| Given information |
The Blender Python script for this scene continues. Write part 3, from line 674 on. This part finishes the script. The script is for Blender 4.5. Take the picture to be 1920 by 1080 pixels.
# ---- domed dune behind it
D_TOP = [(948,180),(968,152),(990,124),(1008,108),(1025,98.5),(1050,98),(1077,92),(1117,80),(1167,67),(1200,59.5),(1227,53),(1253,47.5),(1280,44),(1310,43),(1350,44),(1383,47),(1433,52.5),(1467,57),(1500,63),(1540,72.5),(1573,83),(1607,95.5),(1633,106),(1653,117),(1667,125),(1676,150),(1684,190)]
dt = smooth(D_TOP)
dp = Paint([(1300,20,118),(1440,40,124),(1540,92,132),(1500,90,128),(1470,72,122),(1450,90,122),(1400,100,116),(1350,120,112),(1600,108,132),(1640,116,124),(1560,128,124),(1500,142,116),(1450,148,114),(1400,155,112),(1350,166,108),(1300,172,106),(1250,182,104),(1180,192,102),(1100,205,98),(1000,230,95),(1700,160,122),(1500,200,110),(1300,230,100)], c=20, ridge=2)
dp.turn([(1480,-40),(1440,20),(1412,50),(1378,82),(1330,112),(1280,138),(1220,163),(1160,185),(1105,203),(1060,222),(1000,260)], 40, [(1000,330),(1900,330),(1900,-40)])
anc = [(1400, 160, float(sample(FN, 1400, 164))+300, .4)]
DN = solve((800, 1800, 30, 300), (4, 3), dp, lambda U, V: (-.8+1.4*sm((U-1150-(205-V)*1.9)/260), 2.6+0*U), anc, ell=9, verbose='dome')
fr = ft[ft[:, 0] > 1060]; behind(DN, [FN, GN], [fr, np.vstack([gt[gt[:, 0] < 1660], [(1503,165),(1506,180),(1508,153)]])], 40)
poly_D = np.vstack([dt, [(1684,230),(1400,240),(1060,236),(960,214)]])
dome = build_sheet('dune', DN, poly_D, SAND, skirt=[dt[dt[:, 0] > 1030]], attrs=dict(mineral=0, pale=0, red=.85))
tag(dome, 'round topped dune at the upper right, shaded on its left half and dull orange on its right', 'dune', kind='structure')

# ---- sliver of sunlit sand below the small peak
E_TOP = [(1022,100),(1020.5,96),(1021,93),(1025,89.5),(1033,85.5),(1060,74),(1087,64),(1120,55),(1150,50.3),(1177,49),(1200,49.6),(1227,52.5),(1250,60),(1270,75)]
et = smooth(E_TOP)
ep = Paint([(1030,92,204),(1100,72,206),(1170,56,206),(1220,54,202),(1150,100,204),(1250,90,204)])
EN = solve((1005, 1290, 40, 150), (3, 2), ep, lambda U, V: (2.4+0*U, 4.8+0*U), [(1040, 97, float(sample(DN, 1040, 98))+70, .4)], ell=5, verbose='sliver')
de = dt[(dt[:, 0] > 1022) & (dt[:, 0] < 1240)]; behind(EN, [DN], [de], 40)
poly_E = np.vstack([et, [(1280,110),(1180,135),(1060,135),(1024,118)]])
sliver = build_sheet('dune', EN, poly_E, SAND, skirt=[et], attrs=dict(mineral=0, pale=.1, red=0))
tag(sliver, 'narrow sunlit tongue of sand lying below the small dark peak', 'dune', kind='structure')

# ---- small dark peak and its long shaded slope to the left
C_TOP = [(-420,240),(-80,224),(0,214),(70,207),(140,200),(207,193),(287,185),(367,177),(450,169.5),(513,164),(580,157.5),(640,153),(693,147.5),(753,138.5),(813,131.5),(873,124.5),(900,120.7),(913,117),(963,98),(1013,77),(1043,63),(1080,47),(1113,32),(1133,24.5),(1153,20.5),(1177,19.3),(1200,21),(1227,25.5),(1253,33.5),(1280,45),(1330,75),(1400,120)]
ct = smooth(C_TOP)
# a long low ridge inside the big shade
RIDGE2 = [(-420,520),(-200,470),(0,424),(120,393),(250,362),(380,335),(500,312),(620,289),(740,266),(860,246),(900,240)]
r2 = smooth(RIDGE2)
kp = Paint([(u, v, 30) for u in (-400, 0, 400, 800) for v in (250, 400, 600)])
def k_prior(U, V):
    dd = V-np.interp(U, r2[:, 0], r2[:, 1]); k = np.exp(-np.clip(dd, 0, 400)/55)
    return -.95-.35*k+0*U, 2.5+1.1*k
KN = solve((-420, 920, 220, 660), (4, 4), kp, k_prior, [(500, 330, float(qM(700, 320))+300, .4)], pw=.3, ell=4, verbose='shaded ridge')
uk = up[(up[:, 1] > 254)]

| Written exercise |
Return the listing above in its exact form.

| Correct output |
The Blender Python script for this scene continues. Write part 3, from line 674 on. This part finishes the script. The script is for Blender 4.5. Take the picture to be 1920 by 1080 pixels.
# ---- domed dune behind it
D_TOP = [(948,180),(968,152),(990,124),(1008,108),(1025,98.5),(1050,98),(1077,92),(1117,80),(1167,67),(1200,59.5),(1227,53),(1253,47.5),(1280,44),(1310,43),(1350,44),(1383,47),(1433,52.5),(1467,57),(1500,63),(1540,72.5),(1573,83),(1607,95.5),(1633,106),(1653,117),(1667,125),(1676,150),(1684,190)]
dt = smooth(D_TOP)
dp = Paint([(1300,20,118),(1440,40,124),(1540,92,132),(1500,90,128),(1470,72,122),(1450,90,122),(1400,100,116),(1350,120,112),(1600,108,132),(1640,116,124),(1560,128,124),(1500,142,116),(1450,148,114),(1400,155,112),(1350,166,108),(1300,172,106),(1250,182,104),(1180,192,102),(1100,205,98),(1000,230,95),(1700,160,122),(1500,200,110),(1300,230,100)], c=20, ridge=2)
dp.turn([(1480,-40),(1440,20),(1412,50),(1378,82),(1330,112),(1280,138),(1220,163),(1160,185),(1105,203),(1060,222),(1000,260)], 40, [(1000,330),(1900,330),(1900,-40)])
anc = [(1400, 160, float(sample(FN, 1400, 164))+300, .4)]
DN = solve((800, 1800, 30, 300), (4, 3), dp, lambda U, V: (-.8+1.4*sm((U-1150-(205-V)*1.9)/260), 2.6+0*U), anc, ell=9, verbose='dome')
fr = ft[ft[:, 0] > 1060]; behind(DN, [FN, GN], [fr, np.vstack([gt[gt[:, 0] < 1660], [(1503,165),(1506,180),(1508,153)]])], 40)
poly_D = np.vstack([dt, [(1684,230),(1400,240),(1060,236),(960,214)]])
dome = build_sheet('dune', DN, poly_D, SAND, skirt=[dt[dt[:, 0] > 1030]], attrs=dict(mineral=0, pale=0, red=.85))
tag(dome, 'round topped dune at the upper right, shaded on its left half and dull orange on its right', 'dune', kind='structure')

# ---- sliver of sunlit sand below the small peak
E_TOP = [(1022,100),(1020.5,96),(1021,93),(1025,89.5),(1033,85.5),(1060,74),(1087,64),(1120,55),(1150,50.3),(1177,49),(1200,49.6),(1227,52.5),(1250,60),(1270,75)]
et = smooth(E_TOP)
ep = Paint([(1030,92,204),(1100,72,206),(1170,56,206),(1220,54,202),(1150,100,204),(1250,90,204)])
EN = solve((1005, 1290, 40, 150), (3, 2), ep, lambda U, V: (2.4+0*U, 4.8+0*U), [(1040, 97, float(sample(DN, 1040, 98))+70, .4)], ell=5, verbose='sliver')
de = dt[(dt[:, 0] > 1022) & (dt[:, 0] < 1240)]; behind(EN, [DN], [de], 40)
poly_E = np.vstack([et, [(1280,110),(1180,135),(1060,135),(1024,118)]])
sliver = build_sheet('dune', EN, poly_E, SAND, skirt=[et], attrs=dict(mineral=0, pale=.1, red=0))
tag(sliver, 'narrow sunlit tongue of sand lying below the small dark peak', 'dune', kind='structure')

# ---- small dark peak and its long shaded slope to the left
C_TOP = [(-420,240),(-80,224),(0,214),(70,207),(140,200),(207,193),(287,185),(367,177),(450,169.5),(513,164),(580,157.5),(640,153),(693,147.5),(753,138.5),(813,131.5),(873,124.5),(900,120.7),(913,117),(963,98),(1013,77),(1043,63),(1080,47),(1113,32),(1133,24.5),(1153,20.5),(1177,19.3),(1200,21),(1227,25.5),(1253,33.5),(1280,45),(1330,75),(1400,120)]
ct = smooth(C_TOP)
# a long low ridge inside the big shade
RIDGE2 = [(-420,520),(-200,470),(0,424),(120,393),(250,362),(380,335),(500,312),(620,289),(740,266),(860,246),(900,240)]
r2 = smooth(RIDGE2)
kp = Paint([(u, v, 30) for u in (-400, 0, 400, 800) for v in (250, 400, 600)])
def k_prior(U, V):
    dd = V-np.interp(U, r2[:, 0], r2[:, 1]); k = np.exp(-np.clip(dd, 0, 400)/55)
    return -.95-.35*k+0*U, 2.5+1.1*k
KN = solve((-420, 920, 220, 660), (4, 4), kp, k_prior, [(500, 330, float(qM(700, 320))+300, .4)], pw=.3, ell=4, verbose='shaded ridge')
uk = up[(up[:, 1] > 254)]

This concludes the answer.